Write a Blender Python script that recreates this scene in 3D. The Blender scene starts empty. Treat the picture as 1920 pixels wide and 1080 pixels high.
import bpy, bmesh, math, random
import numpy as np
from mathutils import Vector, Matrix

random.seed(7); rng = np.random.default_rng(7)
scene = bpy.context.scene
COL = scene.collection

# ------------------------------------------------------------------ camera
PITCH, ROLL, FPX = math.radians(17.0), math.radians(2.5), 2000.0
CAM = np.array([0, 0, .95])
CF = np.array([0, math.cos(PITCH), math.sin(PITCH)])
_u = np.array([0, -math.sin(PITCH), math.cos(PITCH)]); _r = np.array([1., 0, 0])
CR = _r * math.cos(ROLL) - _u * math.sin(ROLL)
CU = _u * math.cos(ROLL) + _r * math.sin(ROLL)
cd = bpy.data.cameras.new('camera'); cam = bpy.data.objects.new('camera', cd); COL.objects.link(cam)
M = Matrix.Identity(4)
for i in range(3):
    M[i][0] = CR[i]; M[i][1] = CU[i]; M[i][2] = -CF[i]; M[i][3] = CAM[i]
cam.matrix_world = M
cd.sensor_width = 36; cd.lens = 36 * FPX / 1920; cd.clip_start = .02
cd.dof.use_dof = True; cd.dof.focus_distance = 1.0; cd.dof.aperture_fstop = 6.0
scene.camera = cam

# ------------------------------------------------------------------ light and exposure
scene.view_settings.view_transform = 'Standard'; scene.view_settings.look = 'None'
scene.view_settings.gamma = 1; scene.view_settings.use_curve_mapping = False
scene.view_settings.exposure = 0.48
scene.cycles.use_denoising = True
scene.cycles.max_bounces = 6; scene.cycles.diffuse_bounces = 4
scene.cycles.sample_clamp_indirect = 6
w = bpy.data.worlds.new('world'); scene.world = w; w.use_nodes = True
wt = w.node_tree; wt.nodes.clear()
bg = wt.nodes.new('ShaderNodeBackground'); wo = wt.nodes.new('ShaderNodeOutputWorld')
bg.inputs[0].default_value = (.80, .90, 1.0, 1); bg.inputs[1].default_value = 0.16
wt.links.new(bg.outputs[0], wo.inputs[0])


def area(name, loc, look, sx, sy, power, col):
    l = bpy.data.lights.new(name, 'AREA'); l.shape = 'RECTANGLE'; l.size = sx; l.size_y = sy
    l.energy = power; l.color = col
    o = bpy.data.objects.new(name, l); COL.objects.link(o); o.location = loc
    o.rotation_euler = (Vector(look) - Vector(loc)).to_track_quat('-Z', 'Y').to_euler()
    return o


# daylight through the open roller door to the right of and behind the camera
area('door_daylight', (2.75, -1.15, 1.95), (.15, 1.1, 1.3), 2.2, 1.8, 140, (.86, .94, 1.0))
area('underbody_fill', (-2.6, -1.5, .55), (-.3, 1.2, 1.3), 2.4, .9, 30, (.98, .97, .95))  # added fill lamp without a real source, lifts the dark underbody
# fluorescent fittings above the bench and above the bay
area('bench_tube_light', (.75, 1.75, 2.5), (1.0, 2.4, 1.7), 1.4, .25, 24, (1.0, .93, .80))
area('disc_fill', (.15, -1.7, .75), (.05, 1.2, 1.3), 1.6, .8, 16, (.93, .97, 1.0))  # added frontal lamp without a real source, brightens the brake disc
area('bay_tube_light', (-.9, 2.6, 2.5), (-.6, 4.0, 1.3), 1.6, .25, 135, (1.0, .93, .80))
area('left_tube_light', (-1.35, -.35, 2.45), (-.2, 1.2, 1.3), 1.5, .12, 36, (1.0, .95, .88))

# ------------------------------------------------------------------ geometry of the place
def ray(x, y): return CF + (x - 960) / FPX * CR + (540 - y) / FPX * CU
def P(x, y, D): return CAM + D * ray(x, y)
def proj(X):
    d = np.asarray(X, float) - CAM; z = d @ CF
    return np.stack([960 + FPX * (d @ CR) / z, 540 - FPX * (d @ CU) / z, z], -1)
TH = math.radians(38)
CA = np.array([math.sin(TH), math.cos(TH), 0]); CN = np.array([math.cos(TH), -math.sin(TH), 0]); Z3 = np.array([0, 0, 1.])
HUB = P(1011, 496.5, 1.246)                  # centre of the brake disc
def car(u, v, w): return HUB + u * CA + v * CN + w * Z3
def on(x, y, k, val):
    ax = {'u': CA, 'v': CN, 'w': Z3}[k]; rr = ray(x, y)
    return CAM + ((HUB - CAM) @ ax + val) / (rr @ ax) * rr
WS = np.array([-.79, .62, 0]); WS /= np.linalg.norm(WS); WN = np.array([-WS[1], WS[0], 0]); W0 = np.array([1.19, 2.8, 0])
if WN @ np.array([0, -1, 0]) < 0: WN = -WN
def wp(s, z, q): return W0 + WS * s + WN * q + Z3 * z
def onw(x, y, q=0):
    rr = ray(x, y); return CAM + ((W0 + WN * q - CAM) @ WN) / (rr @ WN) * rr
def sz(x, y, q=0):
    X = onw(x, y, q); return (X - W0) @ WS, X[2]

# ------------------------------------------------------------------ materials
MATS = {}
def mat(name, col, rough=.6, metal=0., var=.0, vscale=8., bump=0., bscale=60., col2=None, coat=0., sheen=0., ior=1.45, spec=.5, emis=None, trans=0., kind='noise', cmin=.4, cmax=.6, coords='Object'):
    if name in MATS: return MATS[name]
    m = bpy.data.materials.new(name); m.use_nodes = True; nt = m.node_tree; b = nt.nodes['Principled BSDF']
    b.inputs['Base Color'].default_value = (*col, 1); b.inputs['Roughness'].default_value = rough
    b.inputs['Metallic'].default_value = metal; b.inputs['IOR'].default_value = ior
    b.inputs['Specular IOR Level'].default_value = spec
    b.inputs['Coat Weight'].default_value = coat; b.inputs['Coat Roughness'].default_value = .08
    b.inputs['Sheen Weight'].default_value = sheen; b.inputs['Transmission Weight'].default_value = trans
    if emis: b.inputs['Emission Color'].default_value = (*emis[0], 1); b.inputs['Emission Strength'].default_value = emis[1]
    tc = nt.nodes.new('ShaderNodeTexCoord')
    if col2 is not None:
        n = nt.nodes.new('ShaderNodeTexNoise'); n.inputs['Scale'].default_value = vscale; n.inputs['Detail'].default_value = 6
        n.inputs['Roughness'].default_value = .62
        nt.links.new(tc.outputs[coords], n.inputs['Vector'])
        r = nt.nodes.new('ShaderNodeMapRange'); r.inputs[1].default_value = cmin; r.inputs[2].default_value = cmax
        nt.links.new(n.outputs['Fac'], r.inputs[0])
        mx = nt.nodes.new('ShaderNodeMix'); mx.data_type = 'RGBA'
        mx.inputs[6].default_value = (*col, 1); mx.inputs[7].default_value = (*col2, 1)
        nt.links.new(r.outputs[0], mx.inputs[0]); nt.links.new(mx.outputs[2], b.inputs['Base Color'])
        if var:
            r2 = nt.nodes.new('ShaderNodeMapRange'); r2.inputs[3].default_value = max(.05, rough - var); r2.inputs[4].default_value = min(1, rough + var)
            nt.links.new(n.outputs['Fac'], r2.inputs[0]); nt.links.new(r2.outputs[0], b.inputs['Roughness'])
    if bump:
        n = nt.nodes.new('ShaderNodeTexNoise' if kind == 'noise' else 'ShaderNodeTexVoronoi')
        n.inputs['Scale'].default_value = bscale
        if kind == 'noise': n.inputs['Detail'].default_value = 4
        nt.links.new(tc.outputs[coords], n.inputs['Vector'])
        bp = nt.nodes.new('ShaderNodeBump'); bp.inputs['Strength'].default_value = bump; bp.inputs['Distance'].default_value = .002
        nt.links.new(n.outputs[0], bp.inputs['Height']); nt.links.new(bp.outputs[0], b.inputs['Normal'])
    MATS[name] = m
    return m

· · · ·

### TASK REQUIREMENTS
Starting at the top of the data above, repeat every line exactly until the line containing "scene.camera = cam" has been given, then stop.

### RESULT FOR THIS EXERCISE
Write a Blender Python script that recreates this scene in 3D. The Blender scene starts empty. Treat the picture as 1920 pixels wide and 1080 pixels high.
import bpy, bmesh, math, random
import numpy as np
from mathutils import Vector, Matrix

random.seed(7); rng = np.random.default_rng(7)
scene = bpy.context.scene
COL = scene.collection

# ------------------------------------------------------------------ camera
PITCH, ROLL, FPX = math.radians(17.0), math.radians(2.5), 2000.0
CAM = np.array([0, 0, .95])
CF = np.array([0, math.cos(PITCH), math.sin(PITCH)])
_u = np.array([0, -math.sin(PITCH), math.cos(PITCH)]); _r = np.array([1., 0, 0])
CR = _r * math.cos(ROLL) - _u * math.sin(ROLL)
CU = _u * math.cos(ROLL) + _r * math.sin(ROLL)
cd = bpy.data.cameras.new('camera'); cam = bpy.data.objects.new('camera', cd); COL.objects.link(cam)
M = Matrix.Identity(4)
for i in range(3):
    M[i][0] = CR[i]; M[i][1] = CU[i]; M[i][2] = -CF[i]; M[i][3] = CAM[i]
cam.matrix_world = M
cd.sensor_width = 36; cd.lens = 36 * FPX / 1920; cd.clip_start = .02
cd.dof.use_dof = True; cd.dof.focus_distance = 1.0; cd.dof.aperture_fstop = 6.0
scene.camera = cam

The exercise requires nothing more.